Your task:
Leave out the pictures and repeat exactly the lines between the one containing "What Blender Python" and the one containing "sc.collection.objects.link(lo)", inclusive.

Dataset:
━━━━━━━━━━
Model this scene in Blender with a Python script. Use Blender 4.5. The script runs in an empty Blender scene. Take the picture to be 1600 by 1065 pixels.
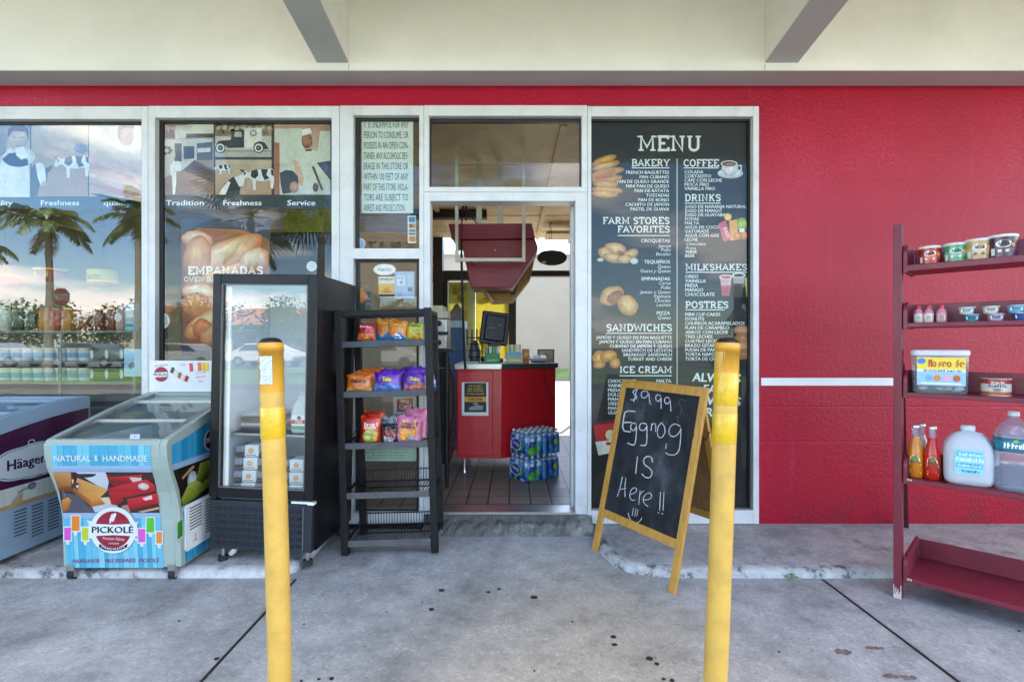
import bpy, bmesh, math, random
from mathutils import Vector, Matrix, Euler, noise
random.seed(7)
R = math.radians
SC = bpy.context.scene
COL = SC.collection
# ---------------------------------------------------------------- camera
EYE = Vector((0, -3.43, 1.25))
FPX = 800.0
cam = bpy.data.cameras.new('camera'); cam.lens = 18.0; cam.sensor_width = 36.0
cam.shift_y = 7.5 / 1600; cam.clip_start = 0.05; cam.clip_end = 600
camo = bpy.data.objects.new('camera', cam); COL.objects.link(camo)
camo.location = EYE; camo.rotation_euler = (R(90), 0, 0)
SC.camera = camo
# ---------------------------------------------------------------- world, sun, exposure
SUN_EL, SUN_AZ = 62.0, 18.0          # sun stands behind the shop (towards +Y), a little to the right
w = bpy.data.worlds.new('World'); SC.world = w; w.use_nodes = True
nt = w.node_tree; nt.nodes.clear()
out = nt.nodes.new('ShaderNodeOutputWorld'); bg = nt.nodes.new('ShaderNodeBackground')
sky = nt.nodes.new('ShaderNodeTexSky'); sky.sky_type = 'NISHITA'; sky.sun_disc = False
sky.sun_elevation = R(SUN_EL); sky.sun_rotation = R(SUN_AZ); sky.air_density = 1.0; sky.dust_density = 0.5; sky.ozone_density = 1.6
tc = nt.nodes.new('ShaderNodeTexCoord'); sep = nt.nodes.new('ShaderNodeSeparateXYZ')
nt.links.new(tc.outputs['Generated'], sep.inputs[0])
def wm(op, a, b=None):
    n = nt.nodes.new('ShaderNodeMath'); n.operation = op
    for i, x in enumerate((a, b)):
        if x is None: continue
        if hasattr(x, 'links'): nt.links.new(x, n.inputs[i])
        else: n.inputs[i].default_value = x
    return n.outputs[0]
zz = wm('ADD', wm('MAXIMUM', sep.outputs[2], 0.0), 0.22)
cmb = nt.nodes.new('ShaderNodeCombineXYZ')
nt.links.new(wm('DIVIDE', sep.outputs[0], zz), cmb.inputs[0]); nt.links.new(wm('DIVIDE', sep.outputs[1], zz), cmb.inputs[1])
nz = nt.nodes.new('ShaderNodeTexNoise'); nz.inputs['Scale'].default_value = 1.15; nz.inputs['Detail'].default_value = 7; nz.inputs['Roughness'].default_value = 0.55
nt.links.new(cmb.outputs[0], nz.inputs['Vector'])
cr = nt.nodes.new('ShaderNodeValToRGB'); cr.color_ramp.elements[0].position = 0.51; cr.color_ramp.elements[1].position = 0.62
nt.links.new(nz.outputs['Fac'], cr.inputs[0])
mx = nt.nodes.new('ShaderNodeMixRGB'); mx.inputs[2].default_value = (10.2, 9.6, 9.2, 1)
nt.links.new(cr.outputs[0], mx.inputs[0]); hs = nt.nodes.new('ShaderNodeHueSaturation'); hs.inputs['Saturation'].default_value = 1.25; nt.links.new(sky.outputs[0], hs.inputs['Color']); nt.links.new(hs.outputs[0], mx.inputs[1])
nt.links.new(mx.outputs[0], bg.inputs[0]); bg.inputs[1].default_value = 0.15
nt.links.new(bg.outputs[0], out.inputs[0])
sl = bpy.data.lights.new('sun', 'SUN'); sl.energy = 5.0; sl.angle = R(0.5); sl.color = (1.0, 0.95, 0.87)
so = bpy.data.objects.new('sun', sl); COL.objects.link(so)
sd = Vector((math.sin(R(SUN_AZ)) * math.cos(R(SUN_EL)), math.cos(R(SUN_AZ)) * math.cos(R(SUN_EL)), math.sin(R(SUN_EL))))
so.rotation_euler = sd.to_track_quat('Z', 'Y').to_euler(); so.location = (3, 10, 14)
SC.view_settings.view_transform = 'Standard'; SC.view_settings.look = 'None'; SC.view_settings.gamma = 1
SC.view_settings.exposure = 2.62
SC.cycles.use_denoising = True
SC.cycles.max_bounces = 10; SC.cycles.diffuse_bounces = 5; SC.cycles.glossy_bounces = 5; SC.cycles.transmission_bounces = 6; SC.cycles.transparent_max_bounces = 24
SC.cycles.caustics_reflective = False; SC.cycles.caustics_refractive = False; SC.cycles.sample_clamp_indirect = 6

# ---------------------------------------------------------------- colour and materials
def lin(c): return c / 12.92 if c <= 0.04045 else ((c + 0.055) / 1.055) ** 2.4
def H(h):
    h = h.lstrip('#'); return tuple(lin(int(h[i:i + 2], 16) / 255) for i in (0, 2, 4))
MATS = {}
def nodes(name):
    m = bpy.data.materials.new(name); m.use_nodes = True; t = m.node_tree
    p = t.nodes['Principled BSDF']; return m, t, p
def nz_node(t, scale, detail=4, rough=0.55, vec=None):
    n = t.nodes.new('ShaderNodeTexNoise'); n.inputs['Scale'].default_value = scale; n.inputs['Detail'].default_value = detail; n.inputs['Roughness'].default_value = rough
    if vec is None:
        g = t.nodes.new('ShaderNodeNewGeometry'); vec = g.outputs['Position']
    t.links.new(vec, n.inputs['Vector']); return n
def ramp(t, src, stops):
    r = t.nodes.new('ShaderNodeValToRGB'); e = r.color_ramp.elements
    while len(e) < len(stops): e.new(0.5)
    for x, (p, c) in zip(e, stops):
        x.position = p; x.color = (c[0], c[1], c[2], 1) if hasattr(c, '__len__') else (c, c, c, 1)
    t.links.new(src, r.inputs[0]); return r.outputs[0]
def mixc(t, fac, a, b, mode='MIX'):
    n = t.nodes.new('ShaderNodeMixRGB'); n.blend_type = mode
    for i, x in enumerate((fac, a, b)):
        if hasattr(x, 'links'): t.links.new(x, n.inputs[i])
        elif hasattr(x, '__len__'): n.inputs[i].default_value = (x[0], x[1], x[2], 1)
        else: n.inputs[i].default_value = x
    return n.outputs[0]
def bump(t, p, src, strength, dist=0.01):
    b = t.nodes.new('ShaderNodeBump'); b.inputs['Strength'].default_value = strength; b.inputs['Distance'].default_value = dist
    t.links.new(src, b.inputs['Height']); t.links.new(b.outputs[0], p.inputs['Normal']); return b
def paint(name, hexc, rough=0.5, var=0.12, scale=9, metal=0.0, bmp=0.0, bscale=60, spec=0.5, coat=0.0, dirt=0.0):
    """painted or plain surface: base colour mottled by noise, with optional grain and grime"""
    if name in MATS: return MATS[name]
    m, t, p = nodes(name); b = H(hexc) if isinstance(hexc, str) else hexc
    n = nz_node(t, scale, 5)
    c = ramp(t, n.outputs['Fac'], [(0.3, tuple(x * (1 - var) for x in b)), (0.7, tuple(min(1, x * (1 + var)) for x in b))])
    if dirt:
        n2 = nz_node(t, scale * 0.6, 8, 0.7)
        c = mixc(t, ramp(t, n2.outputs['Fac'], [(0.5, 0), (0.72, dirt)]), c, (0.09, 0.075, 0.06))
    t.links.new(c, p.inputs['Base Color'])
    p.inputs['Metallic'].default_value = metal; p.inputs['Specular IOR Level'].default_value = spec; p.inputs['Coat Weight'].default_value = coat
    n3 = nz_node(t, scale * 3, 3)
    rr = t.nodes.new('ShaderNodeMapRange'); rr.inputs[3].default_value = max(0, rough - 0.1); rr.inputs[4].default_value = min(1, rough + 0.1)
    t.links.new(n3.outputs['Fac'], rr.inputs[0]); t.links.new(rr.outputs[0], p.inputs['Roughness'])
    if bmp: bump(t, p, nz_node(t, bscale, 3).outputs['Fac'], bmp)
    MATS[name] = m; return m
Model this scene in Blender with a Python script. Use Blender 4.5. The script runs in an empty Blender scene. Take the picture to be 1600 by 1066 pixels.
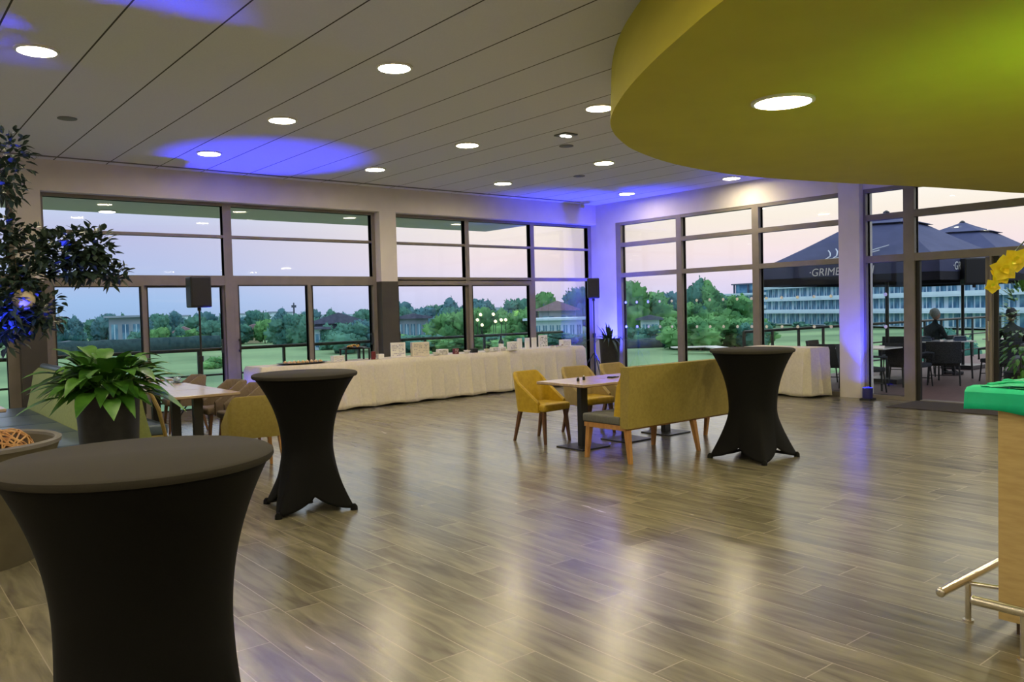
import bpy, bmesh, math, random
from mathutils import Vector, Matrix, noise
R_ = math.radians
PI = math.pi
C = bpy.context.scene.collection
rnd = random.Random(7)

# ------------------------------------------------------------------ materials
def mat(name, col, rough=0.5, metal=0.0, spec=0.5, emit=None, estr=0.0, sheen=0.0, coat=0.0):
    m = bpy.data.materials.new(name); m.use_nodes = True
    b = m.node_tree.nodes['Principled BSDF']
    b.inputs['Base Color'].default_value = (*col, 1)
    b.inputs['Roughness'].default_value = rough
    b.inputs['Metallic'].default_value = metal
    b.inputs['Specular IOR Level'].default_value = spec
    if sheen: b.inputs['Sheen Weight'].default_value = sheen
    if coat:
        b.inputs['Coat Weight'].default_value = coat
        b.inputs['Coat Roughness'].default_value = 0.15
    if emit:
        b.inputs['Emission Color'].default_value = (*emit, 1)
        b.inputs['Emission Strength'].default_value = estr
    return m

def N(m, t, **kw):
    n = m.node_tree.nodes.new(t)
    for k, v in kw.items(): setattr(n, k, v)
    return n
def L(m, a, b): m.node_tree.links.new(a, b)
def bsdf(m): return m.node_tree.nodes['Principled BSDF']

def noisy(name, c1, c2, scale=8, rough=0.6, bump=0.0, detail=4, stretch=(1,1,1), spec=0.4, metal=0, lo=0.35, hi=0.65, sheen=0.0):
    m = mat(name, c1, rough, metal, spec, sheen=sheen)
    tc = N(m, 'ShaderNodeTexCoord'); mp = N(m, 'ShaderNodeMapping'); mp.inputs['Scale'].default_value = stretch
    nz = N(m, 'ShaderNodeTexNoise'); nz.inputs['Scale'].default_value = scale; nz.inputs['Detail'].default_value = detail
    cr = N(m, 'ShaderNodeValToRGB')
    cr.color_ramp.elements[0].position = lo; cr.color_ramp.elements[0].color = (*c1, 1)
    cr.color_ramp.elements[1].position = hi; cr.color_ramp.elements[1].color = (*c2, 1)
    L(m, tc.outputs['Object'], mp.inputs['Vector']); L(m, mp.outputs['Vector'], nz.inputs['Vector'])
    L(m, nz.outputs['Fac'], cr.inputs['Fac']); L(m, cr.outputs['Color'], bsdf(m).inputs['Base Color'])
    if bump:
        bp = N(m, 'ShaderNodeBump'); bp.inputs['Strength'].default_value = bump; bp.inputs['Distance'].default_value = 0.02
        L(m, nz.outputs['Fac'], bp.inputs['Height']); L(m, bp.outputs['Normal'], bsdf(m).inputs['Normal'])
    return m

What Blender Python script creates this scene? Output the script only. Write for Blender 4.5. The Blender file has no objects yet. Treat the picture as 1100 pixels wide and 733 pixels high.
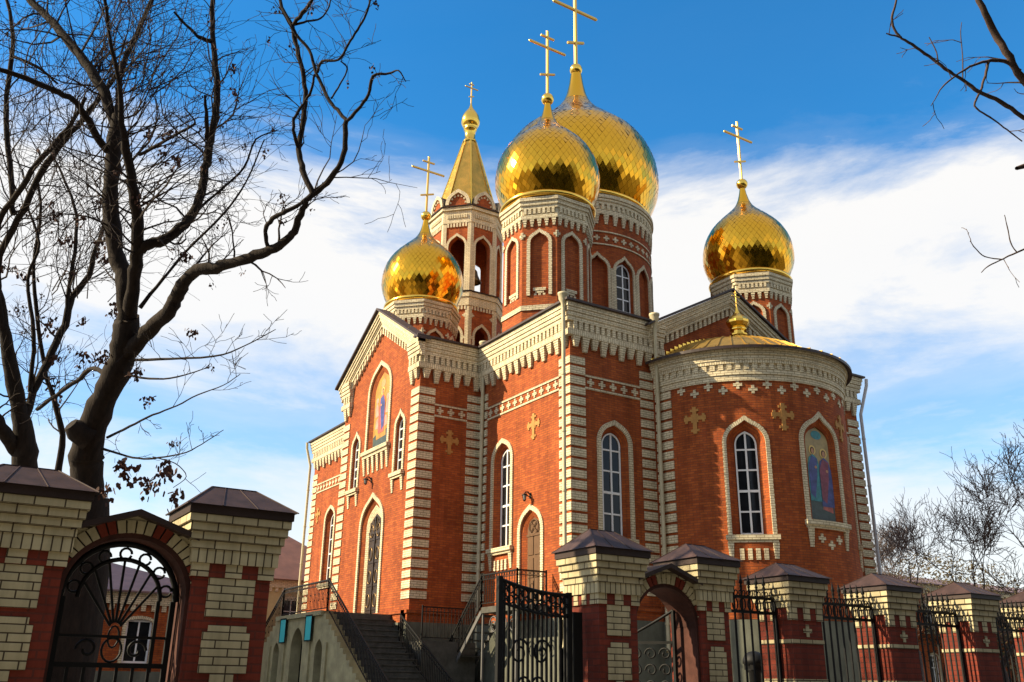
import bpy, math, random
from mathutils import Vector, Matrix
random.seed(7)
R = math.radians
sc = bpy.context.scene

# ------------------------------------------------------------------ camera
CAMF, CAMP, CAMR, CAMY = 992.34, R(20.3313), R(0.80667), R(58.0817)
CAM = Vector((0, 0, 1.65))
_fw = Vector((math.cos(CAMY)*math.cos(CAMP), math.sin(CAMY)*math.cos(CAMP), math.sin(CAMP)))
_rt0 = Vector((math.sin(CAMY), -math.cos(CAMY), 0))
_up0 = _rt0.cross(_fw)
_rt = _rt0*math.cos(CAMR) + _up0*math.sin(CAMR)
_up = _rt.cross(_fw)
cd = bpy.data.cameras.new('camera')
cam = bpy.data.objects.new('camera', cd)
sc.collection.objects.link(cam)
m = Matrix((_rt, _up, -_fw)).transposed().to_4x4()
m.translation = CAM
cam.matrix_world = m
cd.sensor_width = 36
cd.lens = CAMF/1100*36
cd.clip_start, cd.clip_end = 0.1, 6000
sc.camera = cam

# ------------------------------------------------------------------ light
SUN_AZ, SUN_EL = R(153.3), R(31)
sd = Vector((math.cos(SUN_EL)*math.cos(SUN_AZ), math.cos(SUN_EL)*math.sin(SUN_AZ), math.sin(SUN_EL)))
ld = bpy.data.lights.new('sun', 'SUN')
ld.energy = 5.0
ld.angle = R(0.5)
ld.color = (1.0, 0.84, 0.56)
lo = bpy.data.objects.new('sun', ld)
lo.rotation_euler = sd.to_track_quat('Z', 'Y').to_euler()
lo.location = (-40, 30, 60)
sc.collection.objects.link(lo)

W = bpy.data.worlds.new('World')
sc.world = W
W.use_nodes = True
nt = W.node_tree
nt.nodes.clear()
def wn(t, **k):
    n = nt.nodes.new(t)
    for a, b in k.items():
        setattr(n, a, b)
    return n
sky = wn('ShaderNodeTexSky', sky_type='NISHITA', sun_disc=False)
sky.sun_elevation = SUN_EL
sky.sun_rotation = R(90)-SUN_AZ
sky.air_density = 1.0
sky.dust_density = 0.4
sky.ozone_density = 2.0
hs = wn('ShaderNodeHueSaturation')
hs.inputs['Saturation'].default_value = 1.5
hs.inputs['Value'].default_value = 2.1
hs.inputs['Hue'].default_value = 0.497
tc = wn('ShaderNodeTexCoord')
sep = wn('ShaderNodeSeparateXYZ')
mp = wn('ShaderNodeMapping')
mp.inputs['Scale'].default_value = (1.3, 1.3, 4.5)
mp.inputs['Rotation'].default_value = (R(6), R(-5), 0)
mp.inputs['Location'].default_value = (0.35, 0.2, 0.1)
noi = wn('ShaderNodeTexNoise')
noi.inputs['Scale'].default_value = 2.2
noi.inputs['Detail'].default_value = 9
noi.inputs['Roughness'].default_value = 0.62
noi.inputs['Distortion'].default_value = 0.3
ma = wn('ShaderNodeMath', operation='MULTIPLY_ADD')
ma.inputs[1].default_value = 0.30
sub = wn('ShaderNodeMath', operation='SUBTRACT')
sub.inputs[1].default_value = 0.15
cr = wn('ShaderNodeValToRGB')
e = cr.color_ramp.elements
e[0].position, e[0].color = 0.0, (0.8, 0.8, 0.8, 1)
e[1].position, e[1].color = 1.0, (0.45, 0.45, 0.45, 1)
for p, v in ((0.12, .85), (0.175, .75), (0.235, .26), (0.29, .40), (0.35, .93), (0.44, .95), (0.485, .38), (0.515, .11), (0.56, .04), (0.70, .03), (0.80, .34)):
    q = cr.color_ramp.elements.new(p)
    q.color = (v, v, v, 1)
mix = wn('ShaderNodeMixRGB')
mix.inputs['Color2'].default_value = (8.9, 8.7, 8.4, 1)
bg = wn('ShaderNodeBackground')
bg.inputs['Strength'].default_value = 0.060
out = wn('ShaderNodeOutputWorld')
L = nt.links.new
L(sky.outputs[0], hs.inputs['Color'])
L(tc.outputs['Generated'], sep.inputs[0])
L(tc.outputs['Generated'], mp.inputs[0])
L(mp.outputs[0], noi.inputs['Vector'])
L(noi.outputs['Fac'], ma.inputs[0])
L(sep.outputs['Z'], ma.inputs[2])
L(ma.outputs[0], sub.inputs[0])
L(sub.outputs[0], cr.inputs[0])
dt = wn('ShaderNodeVectorMath', operation='DOT_PRODUCT')
dt.inputs[1].default_value = (math.cos(CAMY), math.sin(CAMY), 0.55)
mr = wn('ShaderNodeMapRange', interpolation_type='SMOOTHSTEP')
for k_, v_ in (('From Min', -.75), ('From Max', .05), ('To Min', .8), ('To Max', 1.0)):
    mr.inputs[k_].default_value = v_
L(tc.outputs['Generated'], dt.inputs[0])
L(dt.outputs['Value'], mr.inputs[0])
mm_ = wn('ShaderNodeMath', operation='MULTIPLY')
L(cr.outputs[0], mm_.inputs[0])
L(mr.outputs[0], mm_.inputs[1])
# a second, thinner bank of cloud overhead and behind the viewpoint
dt2 = wn('ShaderNodeVectorMath', operation='DOT_PRODUCT')
dt2.inputs[1].default_value = (-math.cos(CAMY), -math.sin(CAMY), 0.5)
mr2 = wn('ShaderNodeMapRange', interpolation_type='SMOOTHSTEP')
for k_, v_ in (('From Min', -.25), ('From Max', .3), ('To Min', 0.0), ('To Max', .58)):
    mr2.inputs[k_].default_value = v_
L(tc.outputs['Generated'], dt2.inputs[0])
L(dt2.outputs['Value'], mr2.inputs[0])
mx_ = wn('ShaderNodeMath', operation='MAXIMUM')
L(mm_.outputs[0], mx_.inputs[0])
L(mr2.outputs[0], mx_.inputs[1])
L(mx_.outputs[0], mix.inputs['Fac'])
L(hs.outputs[0], mix.inputs['Color1'])
L(mix.outputs[0], bg.inputs[0])
L(bg.outputs[0], out.inputs[0])
sc.view_settings.view_transform = 'Standard'
sc.view_settings.look = 'None'
sc.view_settings.gamma = 1
sc.view_settings.exposure = 0.95

# ------------------------------------------------------------------ helpers
OX, OY = 18.1, 25.15            # church corner nearest to the camera
COL = sc.collection

def lift(px, py, D):
    """point at forward distance D along the sight line of a photograph pixel"""
    return CAM + (_rt*((px-550)/CAMF) - _up*((py-366.5)/CAMF) + _fw)*D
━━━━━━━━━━
Result:
What Blender Python script creates this scene? Output the script only. Write for Blender 4.5. The Blender file has no objects yet. Treat the picture as 1100 pixels wide and 733 pixels high.
import bpy, math, random
from mathutils import Vector, Matrix
random.seed(7)
R = math.radians
sc = bpy.context.scene

# ------------------------------------------------------------------ camera
CAMF, CAMP, CAMR, CAMY = 992.34, R(20.3313), R(0.80667), R(58.0817)
CAM = Vector((0, 0, 1.65))
_fw = Vector((math.cos(CAMY)*math.cos(CAMP), math.sin(CAMY)*math.cos(CAMP), math.sin(CAMP)))
_rt0 = Vector((math.sin(CAMY), -math.cos(CAMY), 0))
_up0 = _rt0.cross(_fw)
_rt = _rt0*math.cos(CAMR) + _up0*math.sin(CAMR)
_up = _rt.cross(_fw)
cd = bpy.data.cameras.new('camera')
cam = bpy.data.objects.new('camera', cd)
sc.collection.objects.link(cam)
m = Matrix((_rt, _up, -_fw)).transposed().to_4x4()
m.translation = CAM
cam.matrix_world = m
cd.sensor_width = 36
cd.lens = CAMF/1100*36
cd.clip_start, cd.clip_end = 0.1, 6000
sc.camera = cam

# ------------------------------------------------------------------ light
SUN_AZ, SUN_EL = R(153.3), R(31)
sd = Vector((math.cos(SUN_EL)*math.cos(SUN_AZ), math.cos(SUN_EL)*math.sin(SUN_AZ), math.sin(SUN_EL)))
ld = bpy.data.lights.new('sun', 'SUN')
ld.energy = 5.0
ld.angle = R(0.5)
ld.color = (1.0, 0.84, 0.56)
lo = bpy.data.objects.new('sun', ld)
lo.rotation_euler = sd.to_track_quat('Z', 'Y').to_euler()
lo.location = (-40, 30, 60)
sc.collection.objects.link(lo)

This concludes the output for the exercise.